Enjoy simply sitting around the campfire together. This is a chance to listen to your children make conversation. You might be surprised to learn something new they are interested in, or perhaps you/they need to simply practice the ability to make and carry on a conversation. A lot of this is getting lost these days.
– If you involve your kids in all of the processes of camping; set-up, making the fire, cooking… you might find that their day is already pretty filled with activity.
– A picnic table is a great place to play games together. Card games (even those nerdy ones) are great, and dice games.

We used pretzels to learn that 1 1/2 + 1 1/2 = 3... - 1 1/2 = a silly boy

We used pretzels to learn that 1-1/2 + 1-1/2 = 3… minus 1-1/2 = a silly boy.

– There are a lot of great books with ideas for other camping activities if you need a little help in this area. I personally like “The Kids’ Outdoor Adventure Book” by Stacy Torino, with a check-list list of 448 outdoor things listed to do before growing-up. I’ve also used “Camp Out!”e by Lynn Brunelle, and “The Kids Campfire Book” by Jane Drake and Ann Love. They’re all pretty cheap, but you can always save yourself some bucks and burrow from the library.
– If you or your children are the artsy/crafty kind it’s easy to bring low maintenance craft supplies; colored pencils, oil pastels, charcoal. Spend time looking and recreating the views around you. You might be surprised what a child can make with just a little glue and natural materials. (Hot glue gun works really well for this, though it does break the ‘electricity use’ rule) When I was 7, I would glue little rocks to big rocks, or glitter onto shells, and walk around from RV to RV selling them as paperweights. I made $7 one camp-out.
20160604_104647The point is to slow down; way down. Talk to each other. Look at each other when you are talking. Or sit quiet with nothing to say. This can be just as beneficial.


3-Health: Mental and Physical:

Nathan was excited to see a 'real mountain biker' on a fat bike. "He's riding over roots!" (That's the big accomplishment this summer on his bike; being able to 'ride over roots')

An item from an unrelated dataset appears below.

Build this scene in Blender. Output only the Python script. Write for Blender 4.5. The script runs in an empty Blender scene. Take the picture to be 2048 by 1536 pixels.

Nathan was excited to see a ‘real mountain biker’ on a fat bike. “He’s riding over roots!” (That’s the big accomplishment this summer on his bike; being able to ‘ride over roots’)

– Obviously we all know that just being outdoors is good for us; fresh air, sunshine, the breeze, the smell of fresh earth.
There are a lot of muscles used for camping that you don’t use putting a movie on at home. Hauling things, chopping things, crawling in and out of your tent; these are all little tiny forms of exercise that you will probably notice the first day you are back from camping. Not to mention any hiking or boating you may do.
– When I was 9 I wanted to be a professional jump-roper and would jump-rope all around the campground. Another classic: bring your childrens’ bicycles. This might be the first safe place they can bike freely without worry of fast moving traffic. Nathan was excited to get to, “ride over roots like a real mountain biker!” Your kids can run around free without their own stress over safety.

Showing off his extra layers.

Showing off his extra layers.

– And obviously, if you ‘unplug,’ get off the social media networks, and turn off work for a day or two you’ll find that the refreshing your mind goes through camping is far better than that of a normal day off at home.

4-Learning about the Natural Sciences:
– Take a nature walk. Just being out in the fresh air is good for us, but taking the time to look for the little beauties in life is not only pleasant, but it’s educational for all involved. Bring a plant book and try to identify a couple of flowers or trees. Teach your children that answers can be found in books and not just on a smart phone. Bring binoculars and look for birds. It’s a guarantee that both you and your children will learn something if you take the time to look.

Sometimes you have to bring a little nature home with you.

Sometimes you have to bring a little nature home with you.

– Even if you don’t bring your rocks and minerals book, taking the time to set up a few nice photos will give you a bit of nature to bring home. It’s the digital age, let your children try their hand at photography. If they get something they really like it can be a badge of honor on their bedroom wall, and a constant reminder of how great it is to get out in the out-of-doors.
Create temporary habitats for a butterfly, caterpillar, or other creepy-crawly. Your squeamish one might find them not to be so ‘icky’ after-all.
– One of the best things for children to learn about nature is the need to respect and protect it. Now I’m not a tree-hugger or bunny-snuggler, but I do want my children to understand that if we want the next guy to enjoy what we’re enjoying it needs to be taken care of, and that if we aren’t going to eat or use it we shouldn’t kill or destroy it. This is great especially for boys. One day they are going to have a beautiful, flower-of-a-wife, and they will need to treat her as such.

We got to see a biplane fly over!

We got to see a biplane fly over!

5-Creative Expression:
Ok, obviously we talked about sharing your thoughts (a form of creative expression), and drawing or crafting, and even photography, but what other forms of creative expression can we have while camping that might not happen at home?
Imaginative play! That’s right folks, sticks are swords, rocks are fruits, and leaves are money! Step right up! Without all the fancy-shmancy do-hickeys and thingers from home, children are left to create their own! I don’t think I even need to say more.

...and this thing, whatever it is.

…and this thing, whatever it is.

So if you haven’t gotten out camping for a while or think it might not be worth all the effort I hope this has helped you to reconsider.